=== PROVIDED DATA ===
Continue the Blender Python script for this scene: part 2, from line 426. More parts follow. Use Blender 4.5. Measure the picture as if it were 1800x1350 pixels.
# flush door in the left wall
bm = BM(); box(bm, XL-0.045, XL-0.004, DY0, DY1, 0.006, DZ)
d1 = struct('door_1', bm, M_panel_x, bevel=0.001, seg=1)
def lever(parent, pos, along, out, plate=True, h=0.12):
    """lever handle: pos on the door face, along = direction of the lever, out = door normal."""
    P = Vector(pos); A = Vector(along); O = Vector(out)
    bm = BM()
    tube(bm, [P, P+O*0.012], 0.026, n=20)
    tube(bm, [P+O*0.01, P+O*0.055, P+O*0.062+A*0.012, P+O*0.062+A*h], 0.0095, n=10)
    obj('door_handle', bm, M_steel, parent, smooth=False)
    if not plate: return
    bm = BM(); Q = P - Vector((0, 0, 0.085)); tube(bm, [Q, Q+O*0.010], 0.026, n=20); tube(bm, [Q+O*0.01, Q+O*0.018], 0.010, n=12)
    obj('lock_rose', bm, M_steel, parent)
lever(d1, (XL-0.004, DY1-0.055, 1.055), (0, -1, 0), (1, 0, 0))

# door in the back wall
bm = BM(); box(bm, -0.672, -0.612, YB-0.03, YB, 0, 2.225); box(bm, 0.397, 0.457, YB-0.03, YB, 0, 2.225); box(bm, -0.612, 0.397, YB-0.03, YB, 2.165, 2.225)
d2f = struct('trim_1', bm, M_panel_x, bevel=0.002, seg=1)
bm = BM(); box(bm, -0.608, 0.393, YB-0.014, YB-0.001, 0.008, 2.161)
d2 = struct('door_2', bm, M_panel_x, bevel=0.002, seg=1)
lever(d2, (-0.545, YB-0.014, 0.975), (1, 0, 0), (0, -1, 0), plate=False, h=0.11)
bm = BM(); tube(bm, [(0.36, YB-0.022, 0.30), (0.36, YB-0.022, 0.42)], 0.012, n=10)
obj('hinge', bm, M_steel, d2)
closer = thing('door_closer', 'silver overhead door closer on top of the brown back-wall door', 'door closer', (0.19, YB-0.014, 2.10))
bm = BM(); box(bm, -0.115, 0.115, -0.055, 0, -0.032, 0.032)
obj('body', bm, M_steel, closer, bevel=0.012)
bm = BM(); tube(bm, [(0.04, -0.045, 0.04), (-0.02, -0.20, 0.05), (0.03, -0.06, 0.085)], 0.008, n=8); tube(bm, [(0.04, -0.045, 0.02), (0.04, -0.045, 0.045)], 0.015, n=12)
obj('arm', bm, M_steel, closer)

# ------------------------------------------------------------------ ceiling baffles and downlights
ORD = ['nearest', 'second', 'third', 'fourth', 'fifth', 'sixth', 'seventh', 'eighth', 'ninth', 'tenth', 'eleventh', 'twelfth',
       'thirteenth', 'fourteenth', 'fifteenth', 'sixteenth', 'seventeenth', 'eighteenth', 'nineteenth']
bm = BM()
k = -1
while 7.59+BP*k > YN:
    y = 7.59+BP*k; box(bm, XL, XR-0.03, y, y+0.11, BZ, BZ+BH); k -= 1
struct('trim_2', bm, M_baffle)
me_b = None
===
**TO BE DONE**
In this exercise, copy only the lines from the opening line of the material through the line where "lever(d1, (XL-0.004, DY1-0.055, 1.055), (0, -1, 0), (1, 0, 0))" appears.

**THE RESULT**
Continue the Blender Python script for this scene: part 2, from line 426. More parts follow. Use Blender 4.5. Measure the picture as if it were 1800x1350 pixels.
# flush door in the left wall
bm = BM(); box(bm, XL-0.045, XL-0.004, DY0, DY1, 0.006, DZ)
d1 = struct('door_1', bm, M_panel_x, bevel=0.001, seg=1)
def lever(parent, pos, along, out, plate=True, h=0.12):
    """lever handle: pos on the door face, along = direction of the lever, out = door normal."""
    P = Vector(pos); A = Vector(along); O = Vector(out)
    bm = BM()
    tube(bm, [P, P+O*0.012], 0.026, n=20)
    tube(bm, [P+O*0.01, P+O*0.055, P+O*0.062+A*0.012, P+O*0.062+A*h], 0.0095, n=10)
    obj('door_handle', bm, M_steel, parent, smooth=False)
    if not plate: return
    bm = BM(); Q = P - Vector((0, 0, 0.085)); tube(bm, [Q, Q+O*0.010], 0.026, n=20); tube(bm, [Q+O*0.01, Q+O*0.018], 0.010, n=12)
    obj('lock_rose', bm, M_steel, parent)
lever(d1, (XL-0.004, DY1-0.055, 1.055), (0, -1, 0), (1, 0, 0))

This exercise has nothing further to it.